Decided on October 27, 2006
SUPREME COURT OF THE STATE OF NEW YORK
APPELLATE TERM: 9th and 10th JUDICIAL DISTRICTS
PRESENT: : RUDOLPH, P.J., McCABE and TANENBAUM, JJ
2005-1848 N C.

Palo R. Howe, Respondent,

against

County of Nassau, Appellant.

Appeal from an order of the District Court of Nassau County, First District (Vito M. DeStefano, J.), entered June 22, 2005. The order denied defendant's motion for summary judgment.


Order reversed without costs and defendant's motion for summary judgment dismissing the complaint granted.

In this negligence action, plaintiff alleges that on or about June 8, 2000, he slipped and fell in a puddle of water in the shower room area of his jail cell block in the Nassau County Correctional Center. Defendant denied the allegations and asserted, among other things, contributory negligence and indemnity, pursuant to CPLR 4545. At plaintiff's deposition (a copy thereof was annexed to defendant's moving papers), plaintiff testified that outside the shower stall, he saw a puddle of water, which he described as approximately "36 inches oval around" and "maybe a quarter of an inch" deep. Plaintiff called to a guard, who was outside the shower area, and told him about the water, but the guard denied him permission to clean it up. The guard never entered the shower area. Plaintiff acknowledged in his testimony that although he saw the water on the floor, he went back to his cell to retrieve his deodorant and returned to the stall area to take a shower. Plaintiff alleged that the water caused him to slip and fall, resulting in the claimed injuries. Plaintiff also admitted that he did not have to take a shower at that time.

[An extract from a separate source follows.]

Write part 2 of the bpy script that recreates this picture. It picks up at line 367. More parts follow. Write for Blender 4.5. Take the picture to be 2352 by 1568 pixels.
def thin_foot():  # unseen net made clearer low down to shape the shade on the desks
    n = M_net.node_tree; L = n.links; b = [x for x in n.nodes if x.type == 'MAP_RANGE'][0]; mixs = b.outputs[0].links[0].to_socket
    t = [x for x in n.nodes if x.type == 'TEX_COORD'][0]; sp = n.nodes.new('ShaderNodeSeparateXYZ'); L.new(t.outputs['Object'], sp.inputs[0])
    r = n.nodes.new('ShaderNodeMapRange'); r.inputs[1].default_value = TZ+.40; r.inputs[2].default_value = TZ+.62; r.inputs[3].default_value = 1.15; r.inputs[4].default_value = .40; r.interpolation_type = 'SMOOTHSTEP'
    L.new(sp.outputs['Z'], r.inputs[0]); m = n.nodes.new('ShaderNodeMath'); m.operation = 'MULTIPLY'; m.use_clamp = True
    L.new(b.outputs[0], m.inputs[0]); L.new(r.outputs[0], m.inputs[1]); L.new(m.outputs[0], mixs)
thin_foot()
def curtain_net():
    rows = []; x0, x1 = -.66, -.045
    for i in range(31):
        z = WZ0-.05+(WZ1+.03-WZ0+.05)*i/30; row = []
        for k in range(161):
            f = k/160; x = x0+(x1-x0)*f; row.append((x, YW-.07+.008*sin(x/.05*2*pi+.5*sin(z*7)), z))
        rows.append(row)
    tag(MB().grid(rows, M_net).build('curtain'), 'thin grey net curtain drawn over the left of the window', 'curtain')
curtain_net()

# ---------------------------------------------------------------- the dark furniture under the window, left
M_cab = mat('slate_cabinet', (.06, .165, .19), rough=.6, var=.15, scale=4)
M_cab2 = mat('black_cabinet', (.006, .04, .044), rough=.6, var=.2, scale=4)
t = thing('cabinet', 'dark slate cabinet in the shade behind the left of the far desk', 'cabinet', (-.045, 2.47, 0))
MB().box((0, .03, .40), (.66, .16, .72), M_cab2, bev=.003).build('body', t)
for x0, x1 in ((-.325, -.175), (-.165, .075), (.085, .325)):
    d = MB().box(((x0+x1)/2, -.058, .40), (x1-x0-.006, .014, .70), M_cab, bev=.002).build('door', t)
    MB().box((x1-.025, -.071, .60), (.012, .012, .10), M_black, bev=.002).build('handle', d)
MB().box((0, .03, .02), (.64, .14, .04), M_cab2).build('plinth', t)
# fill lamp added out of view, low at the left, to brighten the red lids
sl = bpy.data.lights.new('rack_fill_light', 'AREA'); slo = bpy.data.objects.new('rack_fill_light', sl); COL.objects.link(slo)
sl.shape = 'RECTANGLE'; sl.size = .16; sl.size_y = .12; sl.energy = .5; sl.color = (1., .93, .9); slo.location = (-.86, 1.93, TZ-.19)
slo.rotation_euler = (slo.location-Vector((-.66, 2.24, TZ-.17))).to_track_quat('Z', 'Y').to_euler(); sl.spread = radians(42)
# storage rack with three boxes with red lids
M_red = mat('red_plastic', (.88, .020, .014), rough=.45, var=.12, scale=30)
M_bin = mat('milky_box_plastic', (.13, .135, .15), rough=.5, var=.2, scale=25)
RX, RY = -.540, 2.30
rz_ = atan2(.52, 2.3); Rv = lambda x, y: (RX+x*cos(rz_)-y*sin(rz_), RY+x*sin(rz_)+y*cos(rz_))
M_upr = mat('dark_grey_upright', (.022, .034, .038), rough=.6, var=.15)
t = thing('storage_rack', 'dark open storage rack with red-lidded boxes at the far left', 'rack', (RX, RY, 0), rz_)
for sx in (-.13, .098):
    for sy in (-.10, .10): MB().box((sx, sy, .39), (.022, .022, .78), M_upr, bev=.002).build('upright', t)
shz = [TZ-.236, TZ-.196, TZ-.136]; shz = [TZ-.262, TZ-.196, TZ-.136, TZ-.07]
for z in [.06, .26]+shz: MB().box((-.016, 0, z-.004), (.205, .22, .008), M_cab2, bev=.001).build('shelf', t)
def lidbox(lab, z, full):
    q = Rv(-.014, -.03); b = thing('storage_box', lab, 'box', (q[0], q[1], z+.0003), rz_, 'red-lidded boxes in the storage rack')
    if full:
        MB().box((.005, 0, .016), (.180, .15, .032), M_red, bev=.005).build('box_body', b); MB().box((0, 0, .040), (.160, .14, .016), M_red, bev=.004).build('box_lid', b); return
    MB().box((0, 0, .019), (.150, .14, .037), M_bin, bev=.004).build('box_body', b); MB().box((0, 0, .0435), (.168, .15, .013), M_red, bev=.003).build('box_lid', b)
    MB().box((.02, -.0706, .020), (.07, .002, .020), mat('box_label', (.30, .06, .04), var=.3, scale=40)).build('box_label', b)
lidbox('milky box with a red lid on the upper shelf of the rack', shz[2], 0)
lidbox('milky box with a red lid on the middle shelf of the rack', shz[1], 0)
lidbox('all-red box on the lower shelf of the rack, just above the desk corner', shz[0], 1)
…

Defendant moved for summary judgment to dismiss the complaint, alleging that it is not [*2]liable as a matter of law, as it demonstrated that the puddle in the shower area was an open and obvious condition and not inherently dangerous and that defendant did not create the condition or have actual or constructive knowledge of it. Plaintiff did nothing more than allege that the floor was wet; he did not offer proof of what caused the puddle or how long it had been there. Additionally, plaintiff testified at deposition that in his previous incarcerations in the same facility, he had never observed water outside the shower stall.

It was proper for defendant to establish its entitlement to summary judgment through plaintiff's deposition testimony (see Morgan v State of New York, 90 NY2d 471 [1997], rearg denied 90 NY2d 936 [1997]; Coles v David's Cookies, Inc., 299 AD2d 309 [2002]). Defendant demonstrated that the water outside the shower stall, which condition was necessarily incidental to the use thereof, was an open and obvious condition which an observer, reasonably using his or her own senses, would see and which is not inherently dangerous as a matter of law (see Tagle v Jakob, 97 NY2d 165, 170 [2001]; Grgich v City of New York, 2 AD3d 680 [2003] [Defendant would be entitled to judgment as a matter of law for an open and obvious condition if liability is predicated on a duty to warn or the condition was not "inherently dangerous"]). Indeed, plaintiff admitted that he saw the puddle before stepping into it. In view of the foregoing, defendant's unopposed motion for summary judgment should have been granted (see Conroy v Saratoga Springs Auth., 259 App Div 365, affd 284 NY 723 [1940]).

Rudolph, P.J., McCabe and Tanenbaum, JJ., concur.